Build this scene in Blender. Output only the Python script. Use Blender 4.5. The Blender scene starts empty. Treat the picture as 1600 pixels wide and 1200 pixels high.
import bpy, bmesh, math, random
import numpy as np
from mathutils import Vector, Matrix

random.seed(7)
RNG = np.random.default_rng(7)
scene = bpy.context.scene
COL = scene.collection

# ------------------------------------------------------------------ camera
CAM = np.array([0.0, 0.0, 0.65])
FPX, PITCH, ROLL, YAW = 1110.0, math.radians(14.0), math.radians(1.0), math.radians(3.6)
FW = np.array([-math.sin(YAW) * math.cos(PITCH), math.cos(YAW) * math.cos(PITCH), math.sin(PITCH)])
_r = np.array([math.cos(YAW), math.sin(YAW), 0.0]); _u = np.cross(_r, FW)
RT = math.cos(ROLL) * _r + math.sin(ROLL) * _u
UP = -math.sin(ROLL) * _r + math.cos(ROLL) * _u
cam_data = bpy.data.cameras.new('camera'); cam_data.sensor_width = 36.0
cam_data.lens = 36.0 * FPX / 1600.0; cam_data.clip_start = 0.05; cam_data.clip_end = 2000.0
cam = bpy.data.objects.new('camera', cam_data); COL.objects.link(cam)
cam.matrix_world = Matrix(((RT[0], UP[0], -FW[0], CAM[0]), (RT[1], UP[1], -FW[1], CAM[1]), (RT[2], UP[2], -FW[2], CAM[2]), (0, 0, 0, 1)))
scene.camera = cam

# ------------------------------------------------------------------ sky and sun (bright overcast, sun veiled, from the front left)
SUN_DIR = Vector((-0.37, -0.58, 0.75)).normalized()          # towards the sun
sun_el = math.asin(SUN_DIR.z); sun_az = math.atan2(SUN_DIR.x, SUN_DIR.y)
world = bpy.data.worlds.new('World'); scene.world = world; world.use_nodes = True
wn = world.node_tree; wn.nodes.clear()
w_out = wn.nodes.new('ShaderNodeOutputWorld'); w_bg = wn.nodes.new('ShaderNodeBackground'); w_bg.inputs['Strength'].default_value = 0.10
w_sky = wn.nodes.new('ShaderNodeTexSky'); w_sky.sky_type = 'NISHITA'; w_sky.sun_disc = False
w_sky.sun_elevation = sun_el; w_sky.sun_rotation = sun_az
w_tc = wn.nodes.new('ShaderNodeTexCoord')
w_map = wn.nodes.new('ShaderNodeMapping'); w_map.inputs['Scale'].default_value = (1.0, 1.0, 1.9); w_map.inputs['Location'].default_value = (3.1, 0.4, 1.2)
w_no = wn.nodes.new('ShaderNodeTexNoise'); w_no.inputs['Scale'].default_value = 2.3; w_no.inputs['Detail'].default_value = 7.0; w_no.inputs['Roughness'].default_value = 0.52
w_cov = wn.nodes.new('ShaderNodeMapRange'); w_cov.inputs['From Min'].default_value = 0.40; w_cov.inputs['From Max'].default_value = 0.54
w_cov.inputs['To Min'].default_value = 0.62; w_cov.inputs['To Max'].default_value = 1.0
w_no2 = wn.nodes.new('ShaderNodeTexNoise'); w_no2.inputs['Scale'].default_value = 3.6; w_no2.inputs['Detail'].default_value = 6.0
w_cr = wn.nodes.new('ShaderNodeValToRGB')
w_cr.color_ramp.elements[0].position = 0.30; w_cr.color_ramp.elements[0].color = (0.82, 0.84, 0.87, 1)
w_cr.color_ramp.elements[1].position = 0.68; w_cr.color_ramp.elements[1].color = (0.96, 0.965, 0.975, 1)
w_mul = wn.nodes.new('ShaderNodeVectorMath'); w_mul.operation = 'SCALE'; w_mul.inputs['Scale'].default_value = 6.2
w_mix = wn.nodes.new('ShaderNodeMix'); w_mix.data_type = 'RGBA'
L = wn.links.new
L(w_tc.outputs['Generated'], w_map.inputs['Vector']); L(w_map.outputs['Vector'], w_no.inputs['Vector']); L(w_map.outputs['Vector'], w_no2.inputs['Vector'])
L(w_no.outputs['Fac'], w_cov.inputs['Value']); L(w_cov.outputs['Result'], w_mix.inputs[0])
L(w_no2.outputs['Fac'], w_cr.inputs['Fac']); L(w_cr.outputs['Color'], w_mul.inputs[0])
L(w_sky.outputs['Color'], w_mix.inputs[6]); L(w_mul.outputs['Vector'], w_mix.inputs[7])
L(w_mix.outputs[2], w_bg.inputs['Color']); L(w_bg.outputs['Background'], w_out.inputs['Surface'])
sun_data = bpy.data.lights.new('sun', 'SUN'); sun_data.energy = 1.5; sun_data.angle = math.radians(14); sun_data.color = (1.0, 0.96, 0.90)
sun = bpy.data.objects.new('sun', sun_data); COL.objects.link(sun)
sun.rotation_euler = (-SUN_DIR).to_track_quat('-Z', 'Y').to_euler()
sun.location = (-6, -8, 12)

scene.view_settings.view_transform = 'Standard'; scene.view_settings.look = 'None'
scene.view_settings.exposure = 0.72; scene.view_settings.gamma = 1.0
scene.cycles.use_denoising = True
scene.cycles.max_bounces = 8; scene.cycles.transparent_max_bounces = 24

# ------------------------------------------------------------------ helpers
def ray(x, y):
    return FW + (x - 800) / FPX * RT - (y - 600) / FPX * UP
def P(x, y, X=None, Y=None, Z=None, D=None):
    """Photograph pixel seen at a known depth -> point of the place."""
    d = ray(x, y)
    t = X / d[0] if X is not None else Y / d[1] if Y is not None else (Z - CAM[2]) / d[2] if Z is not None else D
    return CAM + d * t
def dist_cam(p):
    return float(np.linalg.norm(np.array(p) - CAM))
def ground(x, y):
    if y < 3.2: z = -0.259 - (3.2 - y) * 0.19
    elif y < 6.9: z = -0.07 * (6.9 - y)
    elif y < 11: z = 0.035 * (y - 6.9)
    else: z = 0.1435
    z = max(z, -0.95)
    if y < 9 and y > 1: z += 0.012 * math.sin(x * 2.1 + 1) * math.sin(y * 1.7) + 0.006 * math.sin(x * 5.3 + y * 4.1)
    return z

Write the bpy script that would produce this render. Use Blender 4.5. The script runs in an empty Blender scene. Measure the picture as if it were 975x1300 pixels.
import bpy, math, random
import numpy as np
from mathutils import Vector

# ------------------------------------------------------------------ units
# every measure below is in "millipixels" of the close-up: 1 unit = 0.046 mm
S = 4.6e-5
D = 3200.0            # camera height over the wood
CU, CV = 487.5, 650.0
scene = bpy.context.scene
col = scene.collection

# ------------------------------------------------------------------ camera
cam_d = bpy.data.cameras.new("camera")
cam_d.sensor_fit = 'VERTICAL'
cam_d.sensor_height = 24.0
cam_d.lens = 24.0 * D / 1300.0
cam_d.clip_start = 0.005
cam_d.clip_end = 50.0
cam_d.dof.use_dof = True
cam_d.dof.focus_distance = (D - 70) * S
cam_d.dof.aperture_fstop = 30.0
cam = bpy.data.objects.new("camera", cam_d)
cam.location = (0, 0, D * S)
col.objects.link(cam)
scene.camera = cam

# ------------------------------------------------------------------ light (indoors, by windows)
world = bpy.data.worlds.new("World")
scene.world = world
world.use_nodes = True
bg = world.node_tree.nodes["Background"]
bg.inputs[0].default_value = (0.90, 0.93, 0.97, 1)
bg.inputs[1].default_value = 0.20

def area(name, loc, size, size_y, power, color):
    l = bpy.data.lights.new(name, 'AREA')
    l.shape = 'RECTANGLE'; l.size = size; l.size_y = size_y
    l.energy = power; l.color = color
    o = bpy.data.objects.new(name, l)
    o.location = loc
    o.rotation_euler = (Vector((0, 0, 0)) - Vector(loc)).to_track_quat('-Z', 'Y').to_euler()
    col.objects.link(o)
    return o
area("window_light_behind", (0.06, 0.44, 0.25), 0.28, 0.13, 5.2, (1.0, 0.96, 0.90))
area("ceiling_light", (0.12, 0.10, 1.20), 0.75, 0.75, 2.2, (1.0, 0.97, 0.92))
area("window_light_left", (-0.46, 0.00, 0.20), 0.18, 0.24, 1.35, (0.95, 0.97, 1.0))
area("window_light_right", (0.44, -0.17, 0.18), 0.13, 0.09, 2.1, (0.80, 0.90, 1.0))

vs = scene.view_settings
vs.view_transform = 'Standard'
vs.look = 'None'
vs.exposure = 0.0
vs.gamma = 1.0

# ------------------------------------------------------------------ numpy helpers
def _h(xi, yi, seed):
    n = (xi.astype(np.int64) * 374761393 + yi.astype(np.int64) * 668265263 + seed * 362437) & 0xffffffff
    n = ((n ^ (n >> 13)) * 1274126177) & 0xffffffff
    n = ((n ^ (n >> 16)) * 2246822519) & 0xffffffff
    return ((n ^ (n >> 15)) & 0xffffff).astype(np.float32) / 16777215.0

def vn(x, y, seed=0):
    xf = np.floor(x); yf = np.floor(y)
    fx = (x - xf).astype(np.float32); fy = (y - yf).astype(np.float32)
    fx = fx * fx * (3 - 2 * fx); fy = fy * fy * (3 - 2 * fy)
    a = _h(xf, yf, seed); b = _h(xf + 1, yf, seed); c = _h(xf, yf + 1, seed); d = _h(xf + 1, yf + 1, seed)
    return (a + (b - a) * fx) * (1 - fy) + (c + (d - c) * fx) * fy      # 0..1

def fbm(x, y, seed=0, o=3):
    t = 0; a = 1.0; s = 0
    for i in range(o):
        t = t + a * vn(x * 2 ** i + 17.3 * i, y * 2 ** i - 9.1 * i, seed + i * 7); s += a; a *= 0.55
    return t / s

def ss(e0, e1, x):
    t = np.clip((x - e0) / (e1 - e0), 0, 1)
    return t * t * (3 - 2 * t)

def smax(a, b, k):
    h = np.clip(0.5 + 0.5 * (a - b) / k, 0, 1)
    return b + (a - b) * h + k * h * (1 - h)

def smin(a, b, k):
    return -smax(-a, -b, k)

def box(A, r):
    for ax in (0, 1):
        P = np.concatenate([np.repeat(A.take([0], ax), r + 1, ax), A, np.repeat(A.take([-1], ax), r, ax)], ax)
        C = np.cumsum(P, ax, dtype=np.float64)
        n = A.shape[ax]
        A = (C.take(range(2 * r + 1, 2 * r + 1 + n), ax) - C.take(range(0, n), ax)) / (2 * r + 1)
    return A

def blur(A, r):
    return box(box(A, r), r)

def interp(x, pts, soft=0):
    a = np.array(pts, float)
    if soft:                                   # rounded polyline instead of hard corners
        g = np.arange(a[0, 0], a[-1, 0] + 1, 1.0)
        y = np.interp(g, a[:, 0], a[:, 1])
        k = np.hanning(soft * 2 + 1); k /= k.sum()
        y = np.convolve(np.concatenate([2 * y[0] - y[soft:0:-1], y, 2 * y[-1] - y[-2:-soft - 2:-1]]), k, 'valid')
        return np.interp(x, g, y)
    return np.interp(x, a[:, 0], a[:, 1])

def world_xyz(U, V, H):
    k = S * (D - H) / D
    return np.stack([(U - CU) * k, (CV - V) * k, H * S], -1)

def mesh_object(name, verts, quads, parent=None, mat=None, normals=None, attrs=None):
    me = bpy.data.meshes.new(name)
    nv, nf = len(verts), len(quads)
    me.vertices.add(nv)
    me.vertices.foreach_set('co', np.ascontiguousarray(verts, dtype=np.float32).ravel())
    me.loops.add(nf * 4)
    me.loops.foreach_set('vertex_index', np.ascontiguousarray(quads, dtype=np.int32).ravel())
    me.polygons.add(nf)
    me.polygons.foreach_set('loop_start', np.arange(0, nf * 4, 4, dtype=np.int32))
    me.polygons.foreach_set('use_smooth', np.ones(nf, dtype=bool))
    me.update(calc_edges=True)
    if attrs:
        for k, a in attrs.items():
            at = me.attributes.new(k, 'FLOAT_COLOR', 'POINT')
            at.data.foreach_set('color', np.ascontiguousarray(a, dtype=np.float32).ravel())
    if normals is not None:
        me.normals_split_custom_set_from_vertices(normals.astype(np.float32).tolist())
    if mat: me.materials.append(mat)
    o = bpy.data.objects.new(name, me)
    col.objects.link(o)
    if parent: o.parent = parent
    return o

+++

### Exercise directions
In the listing above, find the line containing "Write the bpy" and the line containing "bg.inputs[1].default_value = 0.20", then repeat those two lines and everything between them exactly.

### Task solution
Write the bpy script that would produce this render. Use Blender 4.5. The script runs in an empty Blender scene. Measure the picture as if it were 975x1300 pixels.
import bpy, math, random
import numpy as np
from mathutils import Vector

# ------------------------------------------------------------------ units
# every measure below is in "millipixels" of the close-up: 1 unit = 0.046 mm
S = 4.6e-5
D = 3200.0            # camera height over the wood
CU, CV = 487.5, 650.0
scene = bpy.context.scene
col = scene.collection

# ------------------------------------------------------------------ camera
cam_d = bpy.data.cameras.new("camera")
cam_d.sensor_fit = 'VERTICAL'
cam_d.sensor_height = 24.0
cam_d.lens = 24.0 * D / 1300.0
cam_d.clip_start = 0.005
cam_d.clip_end = 50.0
cam_d.dof.use_dof = True
cam_d.dof.focus_distance = (D - 70) * S
cam_d.dof.aperture_fstop = 30.0
cam = bpy.data.objects.new("camera", cam_d)
cam.location = (0, 0, D * S)
col.objects.link(cam)
scene.camera = cam

# ------------------------------------------------------------------ light (indoors, by windows)
world = bpy.data.worlds.new("World")
scene.world = world
world.use_nodes = True
bg = world.node_tree.nodes["Background"]
bg.inputs[0].default_value = (0.90, 0.93, 0.97, 1)
bg.inputs[1].default_value = 0.20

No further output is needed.